There is little between the MD and SNES versions, but I would plump for the Sega version - I prefer the music and the radar is always on screen. The SNES version is full screen but you have to pull up the radar and it bothered me a little. That said, the extra screen space is nice when you're in two player mode, so...really, I don't know which I prefer. Both are excellent, and the SNES version is available now on Wii VC, so definitely give it a go. If your idea of a good time is blowing away Zombies with friends, then I don't think this game has ever really been bettered.





Monday 1 June 2015

A tale of nerds in love....

Those of you old enough to remember the Atari Lynx may remember one of its better titles - the launch game, Chip's Challenge. Developed by Chuck Sommerville while he was at Epyx (the people who originally created the Lynx), the game was designed to be a challenging, pick-it-up-and-never-put-it-down puzzler. Rather than being about falling blocks or shuffling tiles, Chip is an evolution of the maze game - and overhead run around, dodging and manipulating monsters, switches and tools to ensure victory, allowing Chip to make it through Melinda the Marvel's science clubhouse and win her heart (as far as stories about self-proclaimed nerds go, it's still more believable than The Big Bang Theory).

The game was launched on the Lynx and, despite not being the most technically impressive release on that console (which was capable of great things: several superb arcade conversions can be found on it) it remained one of the system's pillars. Epyx went on to convert it to several 8-bit computers (the Commodore 64 version is quite good) and Microsoft licensed it themselves for conversion to DOS and, most famously, Microsoft Windows, where it became a part of the Microsoft Entertainment Pack.

This is where I first encountered it, when our 286 was upgraded to Windows 3.0 and boy did I love it. I was about 6 and not very good at it, it's got to be said, but as I grew older the game revealed more and more of its secrets to me (and the internet came along and then I could find out all the passwords). The Microsoft conversion is not well liked by Somerville himself, as the enemies move solidly from tile-to-tile, whereas previously they were somewhat more smoothly animated. This, occasionally, made it hard to tell which way they were going. I couldn't have cared less at the time, I thought the game was absolutely fantastic.
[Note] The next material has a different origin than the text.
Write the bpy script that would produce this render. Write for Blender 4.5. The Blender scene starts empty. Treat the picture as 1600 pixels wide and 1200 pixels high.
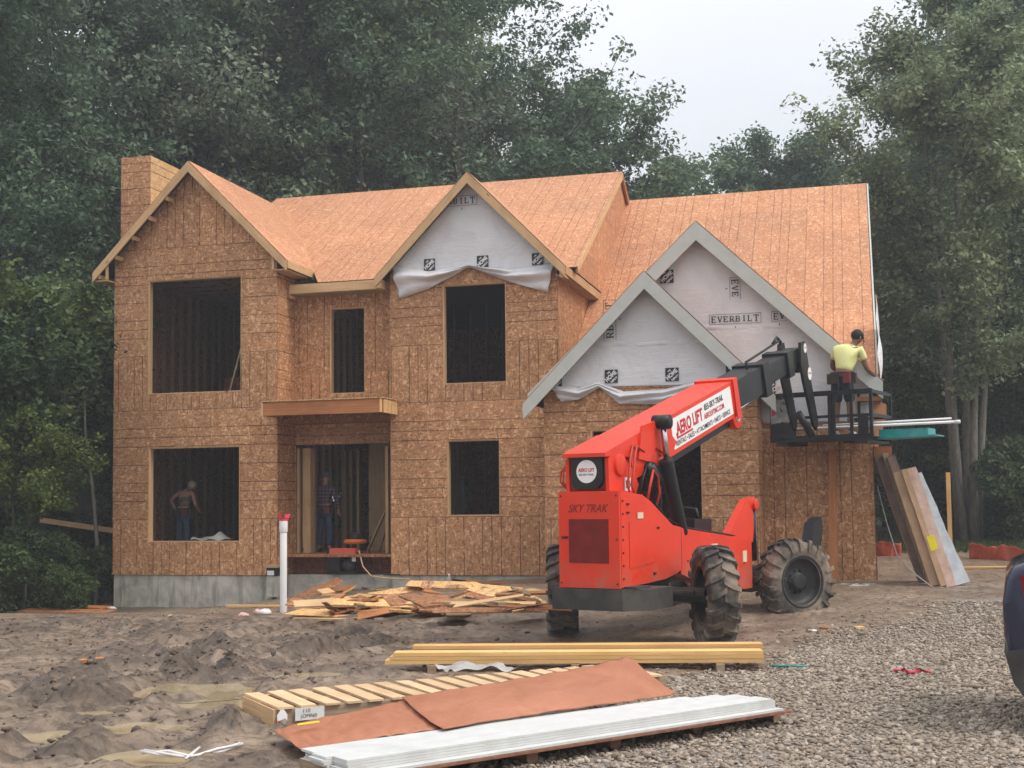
import bpy, bmesh, math, random
import numpy as np
from mathutils import Vector, Matrix
R = math.radians
random.seed(11)
RNG = np.random.default_rng(5)
SC = bpy.context.scene
COL = SC.collection

# ------------------------------------------------------------------ camera
CAMZ = 1.87
FPX, CX, CY = 2013.0, 800.0, 658.0
MC = np.array([[0.96571743, 0.25934861, -0.01132024],
               [-0.02782877, 0.060071, -0.99780611],
               [-0.25809961, 0.96391378, 0.06522897]])
cam_d = bpy.data.cameras.new('camera')
cam = bpy.data.objects.new('camera', cam_d)
COL.objects.link(cam)
cam_d.sensor_width = 36.0
cam_d.lens = 36.0 * FPX / 1600.0
cam_d.shift_y = (CY - 600.0) / 1600.0
cam_d.clip_start = 0.1
cam_d.clip_end = 2000
wm = MC.T @ np.diag([1, -1, -1])
cam.matrix_world = Matrix([[*wm[0], 0], [*wm[1], 0], [*wm[2], CAMZ], [0, 0, 0, 1]])
SC.camera = cam

# ------------------------------------------------------------------ light: bright overcast
SUN_AZ, SUN_EL = R(100), R(52)      # azimuth from +Y clockwise: light from the right and above
world = bpy.data.worlds.new('World')
SC.world = world
world.use_nodes = True
wn = world.node_tree.nodes
wl = world.node_tree.links
wn.clear()
w_out = wn.new('ShaderNodeOutputWorld')
w_bg = wn.new('ShaderNodeBackground')
w_sky = wn.new('ShaderNodeTexSky')
w_sky.sky_type = 'NISHITA'
w_sky.sun_disc = False
w_sky.sun_elevation = SUN_EL
w_sky.sun_rotation = SUN_AZ
w_sky.dust_density = 8.0
w_sky.air_density = 1.0
w_mix = wn.new('ShaderNodeMixRGB')
w_mix.inputs[0].default_value = 0.82       # thick cloud layer hides most of the clear sky
w_tc = wn.new('ShaderNodeTexCoord'); w_sep = wn.new('ShaderNodeSeparateXYZ')
w_cl = wn.new('ShaderNodeMath'); w_cl.operation = 'MAXIMUM'; w_cl.inputs[1].default_value = 0.0
w_ma = wn.new('ShaderNodeMath'); w_ma.operation = 'MULTIPLY_ADD'; w_ma.inputs[1].default_value = 0.667; w_ma.inputs[2].default_value = 0.333
w_sc = wn.new('ShaderNodeVectorMath'); w_sc.operation = 'SCALE'; w_sc.inputs[0].default_value = (14.3, 14.5, 15.2)   # standard overcast sky: zenith three times the horizon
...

Sommerville set about creating a sequel in the early 1990s, but it was knocked on the head by copyright disputes (especially after Epyx went bankrupt, a piece of business trickery by Atari that makes one wonder at the decency of human beings - well, at least human beings in multi-million dollar businesses). It languished, finished but unreleasable. Sommerville released Chuck's Challenge 3d, a lovely little spiritual sequel, and fundamentally similar games like The Land of Um made appearances, but nothing really scratched that Chip's Challenge itch, especially as the original has been out of print since the Windows 95 era.

Until now, as Chip's Challenge has not only been released on Steam, but also the long awaited sequel, and a level editor. The sequel is fundamentally more of the same, but with new assets and stacks of new levels. The level editor supplants a long unofficial one based on the Microsoft version. The new version is closer, aesthetically, to the Lynx original than the Windows port, which may or may not thrill you (I personally preferred the Windows version's look, but I suspect that's largely because it's what I grew up with). The game certainly isn't ugly, at any rate, and is now accompanied by jaunty piano music which never quite grates - or it hasn't yet. I've only just started playing.

The glory of Chip's Challenge is that, as much as you can sink hours into solving its puzzles, it's also something you can have a quick blast on on a coffee break, flicking to and from it as a nice little diversion. A GOG release wouldn't go astray (Steam is nice on my home PC but I would like a DRM-free version for my laptop), but all up, Chip's Challenge is a blast from the past that still feels as fun, refreshing, and simultaneously familiar-but-unique as ever it did.